Two considerations, however, undermine the applicability of the Morgan case to the instant one. First, the facts of Morgan are to a certain extent unique in that the defendant there had been classified as “retarded” and was “substantially below average intelligence.” 426 U.S. at 641 — 42, 647, 96 S.Ct. at 2255-56, 2258; see also Harned v. Henderson, 588 F.2d at 20. It is evident from the pro se papers filed herein and in the state proceedings that the petitioner is neither “retarded” nor “substantially below average intelligence.” Second, the circumstances surrounding the waiver in the instant case did not exist in Morgan. Although the defendant there did not take a direct appeal from his conviction, the Supreme Court did not consider the issue of whether the defendant had waived any claims of error by his failure to appeal. In all likelihood, the defendant’s time to appeal elapsed by the time he became aware of his rights. In the instant case, however, the petitioner did indeed file a timely appeal. While that appeal was pending, he sought to attack his conviction collaterally and was told by the Appellate Division that his sole remedy was to pursue his appeal. Petitioner must have known that there were possible constitutional problems with his conviction, since he raised these problems collaterally. Yet, when he was told that his recourse was to continue the prosecution of his appeal, he failed to do so. Under these circumstances, Henderson v. Morgan does not preclude the conclusion that the petitioner waived his claims of error.
CONCLUSION
In accordance with the above, I hold that the petitioner is barred from seeking habeas corpus relief by his failure to comply with state procedural rules. Since he has not made a showing of cause for this failure, the petition is dismissed and the writ denied.
So ordered.
. Although neither the petitioner nor the respondent discusses this fact, the petitioner was apparently convicted of assault in the second degree, criminal mischief in the fourth degree and conspiracy in the second degree in 1977 following a jury trial. He was sentenced to three concurrent sentences, the longest of which was Zlh to 7 years on the assault convic*1216tion. See tr. of Feb. 3, 1977, at 13-15. It is possible, then, that petitioner would remain in incarceration even though this petition were granted. This possibility, however, does not preclude petitioner from challenging the 1978 convictions by attacking the 1971 conviction. See Grimes v. United States, 607 F.2d 6, 9 (2d Cir. 1979).

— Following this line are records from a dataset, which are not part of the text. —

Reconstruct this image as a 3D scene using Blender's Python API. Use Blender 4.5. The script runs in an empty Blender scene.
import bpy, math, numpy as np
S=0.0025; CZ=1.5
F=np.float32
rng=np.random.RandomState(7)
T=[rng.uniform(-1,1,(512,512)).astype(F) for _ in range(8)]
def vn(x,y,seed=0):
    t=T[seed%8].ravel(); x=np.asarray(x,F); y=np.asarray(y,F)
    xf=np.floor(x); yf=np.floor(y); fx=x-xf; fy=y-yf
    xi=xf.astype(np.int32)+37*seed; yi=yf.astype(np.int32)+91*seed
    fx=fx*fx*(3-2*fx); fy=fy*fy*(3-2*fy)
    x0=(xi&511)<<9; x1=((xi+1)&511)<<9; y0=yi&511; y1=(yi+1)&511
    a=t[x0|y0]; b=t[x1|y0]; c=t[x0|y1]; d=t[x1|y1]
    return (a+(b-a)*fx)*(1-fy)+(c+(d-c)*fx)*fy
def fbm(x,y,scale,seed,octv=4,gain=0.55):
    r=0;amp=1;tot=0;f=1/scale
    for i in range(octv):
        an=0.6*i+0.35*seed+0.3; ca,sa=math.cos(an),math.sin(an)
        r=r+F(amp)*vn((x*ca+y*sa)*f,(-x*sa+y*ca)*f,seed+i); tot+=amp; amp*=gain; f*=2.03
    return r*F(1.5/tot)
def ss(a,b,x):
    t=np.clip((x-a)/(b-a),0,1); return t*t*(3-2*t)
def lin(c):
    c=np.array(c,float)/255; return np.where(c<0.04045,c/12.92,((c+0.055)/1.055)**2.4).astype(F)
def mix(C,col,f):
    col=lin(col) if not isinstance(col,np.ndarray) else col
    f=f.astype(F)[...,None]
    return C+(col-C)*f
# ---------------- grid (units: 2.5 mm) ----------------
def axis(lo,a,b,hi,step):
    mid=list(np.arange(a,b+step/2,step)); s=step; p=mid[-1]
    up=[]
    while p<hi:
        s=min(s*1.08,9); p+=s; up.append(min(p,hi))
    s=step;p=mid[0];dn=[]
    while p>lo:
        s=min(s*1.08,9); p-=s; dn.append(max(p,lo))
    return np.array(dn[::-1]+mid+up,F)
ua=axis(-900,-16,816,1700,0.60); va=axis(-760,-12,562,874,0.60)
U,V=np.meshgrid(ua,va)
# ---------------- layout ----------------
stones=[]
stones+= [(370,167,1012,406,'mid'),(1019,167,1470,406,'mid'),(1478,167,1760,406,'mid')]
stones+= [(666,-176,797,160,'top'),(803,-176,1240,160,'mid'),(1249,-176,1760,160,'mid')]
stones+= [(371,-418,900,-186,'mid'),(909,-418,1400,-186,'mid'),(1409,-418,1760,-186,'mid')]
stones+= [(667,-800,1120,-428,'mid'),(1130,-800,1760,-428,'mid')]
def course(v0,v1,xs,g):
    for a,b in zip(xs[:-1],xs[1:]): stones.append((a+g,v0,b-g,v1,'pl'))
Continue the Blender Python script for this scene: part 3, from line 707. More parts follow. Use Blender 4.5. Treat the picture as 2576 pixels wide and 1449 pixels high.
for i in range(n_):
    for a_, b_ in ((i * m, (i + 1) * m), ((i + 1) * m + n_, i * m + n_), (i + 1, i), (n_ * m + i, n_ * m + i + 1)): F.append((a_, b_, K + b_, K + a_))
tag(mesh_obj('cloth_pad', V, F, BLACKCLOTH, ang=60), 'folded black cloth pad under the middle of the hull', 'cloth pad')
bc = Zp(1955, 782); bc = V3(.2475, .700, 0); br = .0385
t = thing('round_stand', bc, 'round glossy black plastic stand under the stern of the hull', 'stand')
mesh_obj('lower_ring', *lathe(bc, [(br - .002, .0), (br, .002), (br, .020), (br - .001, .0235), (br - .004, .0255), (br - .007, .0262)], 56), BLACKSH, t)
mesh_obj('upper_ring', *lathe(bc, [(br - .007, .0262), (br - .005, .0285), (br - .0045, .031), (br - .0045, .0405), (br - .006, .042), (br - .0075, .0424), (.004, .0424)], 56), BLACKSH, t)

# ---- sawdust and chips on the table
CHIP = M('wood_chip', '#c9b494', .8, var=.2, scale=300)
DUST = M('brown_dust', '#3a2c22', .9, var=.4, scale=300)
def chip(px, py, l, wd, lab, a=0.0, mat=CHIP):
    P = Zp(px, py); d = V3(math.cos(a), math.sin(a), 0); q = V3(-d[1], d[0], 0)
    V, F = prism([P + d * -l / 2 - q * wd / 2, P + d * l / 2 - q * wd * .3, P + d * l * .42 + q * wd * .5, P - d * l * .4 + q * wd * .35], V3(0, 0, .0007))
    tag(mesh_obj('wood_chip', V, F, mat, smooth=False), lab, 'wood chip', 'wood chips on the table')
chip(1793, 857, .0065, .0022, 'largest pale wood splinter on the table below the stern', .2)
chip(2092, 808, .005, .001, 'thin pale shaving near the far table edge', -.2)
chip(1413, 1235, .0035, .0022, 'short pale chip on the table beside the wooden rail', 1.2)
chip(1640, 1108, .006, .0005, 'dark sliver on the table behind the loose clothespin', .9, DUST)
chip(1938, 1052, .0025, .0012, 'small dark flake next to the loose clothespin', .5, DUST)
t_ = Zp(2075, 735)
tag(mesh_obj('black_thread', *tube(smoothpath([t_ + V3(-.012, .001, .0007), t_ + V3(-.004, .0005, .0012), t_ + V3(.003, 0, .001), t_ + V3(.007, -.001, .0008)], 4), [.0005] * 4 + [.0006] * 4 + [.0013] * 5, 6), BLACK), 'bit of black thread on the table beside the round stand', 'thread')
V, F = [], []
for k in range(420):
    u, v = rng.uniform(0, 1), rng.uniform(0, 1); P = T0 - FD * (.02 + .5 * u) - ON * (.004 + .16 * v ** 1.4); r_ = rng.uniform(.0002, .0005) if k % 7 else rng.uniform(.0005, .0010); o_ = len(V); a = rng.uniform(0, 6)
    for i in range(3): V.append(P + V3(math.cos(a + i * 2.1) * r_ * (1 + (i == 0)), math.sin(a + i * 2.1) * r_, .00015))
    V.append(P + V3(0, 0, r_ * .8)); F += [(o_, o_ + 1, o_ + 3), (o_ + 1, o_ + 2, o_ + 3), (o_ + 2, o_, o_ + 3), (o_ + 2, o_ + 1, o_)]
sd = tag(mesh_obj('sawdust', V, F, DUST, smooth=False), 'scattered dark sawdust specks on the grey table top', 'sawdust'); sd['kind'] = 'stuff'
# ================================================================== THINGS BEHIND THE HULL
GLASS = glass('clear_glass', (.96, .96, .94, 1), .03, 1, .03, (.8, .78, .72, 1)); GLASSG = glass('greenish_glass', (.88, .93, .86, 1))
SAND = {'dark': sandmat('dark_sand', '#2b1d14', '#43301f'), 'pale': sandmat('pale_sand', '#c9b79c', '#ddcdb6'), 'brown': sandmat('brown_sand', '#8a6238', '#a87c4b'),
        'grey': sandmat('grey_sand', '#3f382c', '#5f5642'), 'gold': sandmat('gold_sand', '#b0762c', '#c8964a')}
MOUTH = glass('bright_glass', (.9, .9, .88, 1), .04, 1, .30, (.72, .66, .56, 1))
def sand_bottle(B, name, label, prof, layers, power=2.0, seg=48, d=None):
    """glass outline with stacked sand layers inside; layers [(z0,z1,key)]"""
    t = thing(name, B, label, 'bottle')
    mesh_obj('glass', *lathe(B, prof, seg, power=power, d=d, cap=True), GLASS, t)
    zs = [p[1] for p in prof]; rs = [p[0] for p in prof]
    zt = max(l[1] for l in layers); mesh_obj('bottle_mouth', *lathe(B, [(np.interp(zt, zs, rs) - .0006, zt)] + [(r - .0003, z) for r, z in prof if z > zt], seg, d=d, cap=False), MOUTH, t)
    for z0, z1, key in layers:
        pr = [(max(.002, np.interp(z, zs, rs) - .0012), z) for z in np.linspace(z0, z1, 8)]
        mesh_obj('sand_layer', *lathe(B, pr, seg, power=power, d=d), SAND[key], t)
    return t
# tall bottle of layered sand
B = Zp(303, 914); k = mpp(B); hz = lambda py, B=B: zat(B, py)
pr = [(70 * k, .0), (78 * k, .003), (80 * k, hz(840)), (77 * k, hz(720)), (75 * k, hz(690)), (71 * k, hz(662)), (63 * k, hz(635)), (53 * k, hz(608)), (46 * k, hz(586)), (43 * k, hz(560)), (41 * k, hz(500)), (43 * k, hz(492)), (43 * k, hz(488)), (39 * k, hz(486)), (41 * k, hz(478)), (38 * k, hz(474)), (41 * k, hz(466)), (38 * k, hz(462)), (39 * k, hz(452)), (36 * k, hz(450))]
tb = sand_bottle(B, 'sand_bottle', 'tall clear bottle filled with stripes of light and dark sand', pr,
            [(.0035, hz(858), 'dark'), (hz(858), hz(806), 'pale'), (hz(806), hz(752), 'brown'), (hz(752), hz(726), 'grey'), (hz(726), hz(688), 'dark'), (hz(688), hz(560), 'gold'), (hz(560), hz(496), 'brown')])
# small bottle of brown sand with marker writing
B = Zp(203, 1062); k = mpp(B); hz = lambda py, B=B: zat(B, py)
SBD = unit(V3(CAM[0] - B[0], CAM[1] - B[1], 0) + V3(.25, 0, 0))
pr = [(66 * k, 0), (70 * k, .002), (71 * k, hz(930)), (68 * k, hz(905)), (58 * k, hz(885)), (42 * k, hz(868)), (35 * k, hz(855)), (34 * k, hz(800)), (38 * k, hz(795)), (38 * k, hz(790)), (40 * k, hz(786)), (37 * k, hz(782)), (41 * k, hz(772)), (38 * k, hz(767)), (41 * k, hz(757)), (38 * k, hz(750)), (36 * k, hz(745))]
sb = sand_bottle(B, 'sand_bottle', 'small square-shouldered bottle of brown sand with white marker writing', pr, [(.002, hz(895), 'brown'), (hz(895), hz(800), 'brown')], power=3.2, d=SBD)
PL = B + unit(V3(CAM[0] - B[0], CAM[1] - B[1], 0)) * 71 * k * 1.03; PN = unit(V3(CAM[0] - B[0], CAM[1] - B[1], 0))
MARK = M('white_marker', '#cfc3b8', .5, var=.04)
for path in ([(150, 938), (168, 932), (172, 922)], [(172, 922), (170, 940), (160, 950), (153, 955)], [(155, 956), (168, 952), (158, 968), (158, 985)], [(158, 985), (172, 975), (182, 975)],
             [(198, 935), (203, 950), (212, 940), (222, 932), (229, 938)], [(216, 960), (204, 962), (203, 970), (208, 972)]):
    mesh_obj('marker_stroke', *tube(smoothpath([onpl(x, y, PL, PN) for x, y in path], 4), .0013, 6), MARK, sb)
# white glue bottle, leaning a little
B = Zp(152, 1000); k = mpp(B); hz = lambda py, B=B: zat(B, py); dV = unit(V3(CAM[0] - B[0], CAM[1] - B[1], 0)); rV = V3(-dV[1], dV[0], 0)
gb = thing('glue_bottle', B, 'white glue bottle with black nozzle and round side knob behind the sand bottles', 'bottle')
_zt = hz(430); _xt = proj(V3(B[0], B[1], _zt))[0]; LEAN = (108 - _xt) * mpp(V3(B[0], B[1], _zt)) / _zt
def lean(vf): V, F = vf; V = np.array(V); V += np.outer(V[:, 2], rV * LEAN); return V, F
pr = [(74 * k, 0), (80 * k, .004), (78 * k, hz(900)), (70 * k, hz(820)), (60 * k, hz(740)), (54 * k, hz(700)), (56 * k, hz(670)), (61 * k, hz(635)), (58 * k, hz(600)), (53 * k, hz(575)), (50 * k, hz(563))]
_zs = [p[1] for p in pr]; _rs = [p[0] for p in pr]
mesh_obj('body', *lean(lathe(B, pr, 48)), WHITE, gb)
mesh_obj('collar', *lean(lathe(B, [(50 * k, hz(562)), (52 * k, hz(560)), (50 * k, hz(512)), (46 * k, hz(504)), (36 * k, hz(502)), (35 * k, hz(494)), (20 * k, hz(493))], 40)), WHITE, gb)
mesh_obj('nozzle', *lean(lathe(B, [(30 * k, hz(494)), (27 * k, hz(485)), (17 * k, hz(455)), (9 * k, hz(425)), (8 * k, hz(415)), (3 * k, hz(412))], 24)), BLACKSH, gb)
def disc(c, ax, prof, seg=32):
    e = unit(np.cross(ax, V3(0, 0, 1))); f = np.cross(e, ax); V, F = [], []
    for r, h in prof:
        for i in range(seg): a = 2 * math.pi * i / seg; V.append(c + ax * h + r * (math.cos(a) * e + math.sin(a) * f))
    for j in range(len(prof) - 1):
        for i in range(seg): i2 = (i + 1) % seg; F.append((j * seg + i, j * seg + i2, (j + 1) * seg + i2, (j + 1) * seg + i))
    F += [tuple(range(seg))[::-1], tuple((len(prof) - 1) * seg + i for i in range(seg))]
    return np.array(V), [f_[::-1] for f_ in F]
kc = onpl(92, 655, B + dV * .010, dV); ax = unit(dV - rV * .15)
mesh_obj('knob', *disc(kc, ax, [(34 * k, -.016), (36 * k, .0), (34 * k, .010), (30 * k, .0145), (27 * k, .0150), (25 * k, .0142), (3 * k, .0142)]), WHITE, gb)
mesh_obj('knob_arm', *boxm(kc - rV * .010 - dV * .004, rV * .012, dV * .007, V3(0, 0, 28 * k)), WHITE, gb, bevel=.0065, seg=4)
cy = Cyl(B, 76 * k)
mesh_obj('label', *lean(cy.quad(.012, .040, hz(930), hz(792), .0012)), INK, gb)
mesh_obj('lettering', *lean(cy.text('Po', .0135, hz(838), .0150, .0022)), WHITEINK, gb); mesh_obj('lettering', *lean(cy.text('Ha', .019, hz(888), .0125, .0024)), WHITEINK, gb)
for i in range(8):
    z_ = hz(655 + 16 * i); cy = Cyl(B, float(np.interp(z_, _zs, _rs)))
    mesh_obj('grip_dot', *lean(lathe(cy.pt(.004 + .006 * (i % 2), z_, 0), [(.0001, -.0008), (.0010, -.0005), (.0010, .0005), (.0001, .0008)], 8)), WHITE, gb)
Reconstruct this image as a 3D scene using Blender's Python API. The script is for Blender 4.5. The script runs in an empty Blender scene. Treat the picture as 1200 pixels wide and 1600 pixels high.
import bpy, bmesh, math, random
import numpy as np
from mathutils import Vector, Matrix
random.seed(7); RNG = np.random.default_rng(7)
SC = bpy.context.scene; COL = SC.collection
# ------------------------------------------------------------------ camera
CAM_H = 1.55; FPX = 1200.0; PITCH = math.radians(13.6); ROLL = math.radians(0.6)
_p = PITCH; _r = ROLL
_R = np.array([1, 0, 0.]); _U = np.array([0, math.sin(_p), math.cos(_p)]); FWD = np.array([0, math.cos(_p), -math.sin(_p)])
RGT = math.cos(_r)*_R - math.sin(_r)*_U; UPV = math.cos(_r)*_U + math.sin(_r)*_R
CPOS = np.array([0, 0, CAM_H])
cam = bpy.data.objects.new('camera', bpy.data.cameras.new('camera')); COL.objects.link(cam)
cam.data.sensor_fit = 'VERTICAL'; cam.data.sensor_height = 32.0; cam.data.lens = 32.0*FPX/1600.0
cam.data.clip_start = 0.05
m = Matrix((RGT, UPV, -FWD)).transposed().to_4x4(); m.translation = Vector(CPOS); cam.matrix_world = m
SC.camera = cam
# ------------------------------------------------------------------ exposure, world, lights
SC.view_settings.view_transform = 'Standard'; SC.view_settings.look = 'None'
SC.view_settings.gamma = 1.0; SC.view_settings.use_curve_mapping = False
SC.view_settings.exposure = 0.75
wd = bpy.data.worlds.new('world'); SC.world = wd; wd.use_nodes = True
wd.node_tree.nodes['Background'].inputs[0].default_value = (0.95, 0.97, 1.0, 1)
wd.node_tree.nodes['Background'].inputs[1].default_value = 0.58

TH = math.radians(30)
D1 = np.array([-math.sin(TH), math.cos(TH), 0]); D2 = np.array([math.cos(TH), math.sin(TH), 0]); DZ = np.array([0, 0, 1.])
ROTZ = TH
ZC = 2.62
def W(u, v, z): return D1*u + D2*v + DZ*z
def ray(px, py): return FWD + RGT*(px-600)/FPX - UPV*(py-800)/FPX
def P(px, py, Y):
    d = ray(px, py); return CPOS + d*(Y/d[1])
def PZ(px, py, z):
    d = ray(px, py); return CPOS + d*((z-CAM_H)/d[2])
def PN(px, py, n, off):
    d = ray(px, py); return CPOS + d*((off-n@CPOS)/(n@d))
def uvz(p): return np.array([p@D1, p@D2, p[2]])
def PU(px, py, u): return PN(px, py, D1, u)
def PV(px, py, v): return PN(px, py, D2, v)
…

. Petitioner contends that “no appeal lies to the Court of Appeals from a denial of a discretionary motion for leave to appeal to the Appellate Division.” Reply affid. of Hugh Max Furman, sworn to Dec. 10, 1979, at 5. However, no statutory or other authority is cited for this proposition, and N.Y.C.P.L. § 460.20 (McKinney 1971) would indicate otherwise. That section provides in part: “A certificate granting leave to appeal to the court of appeals from an order of an intermediate appellate court is an order of a judge granting such permission and certifying that the case involves a question of law which ought to be reviewed by the court of appeals.” A judge may grant leave to appeal to the Court of Appeals, therefore, if he feels an . issue of law warranting review has been raised by a particular case, even though the Appellate Division denied an application for leave to appeal.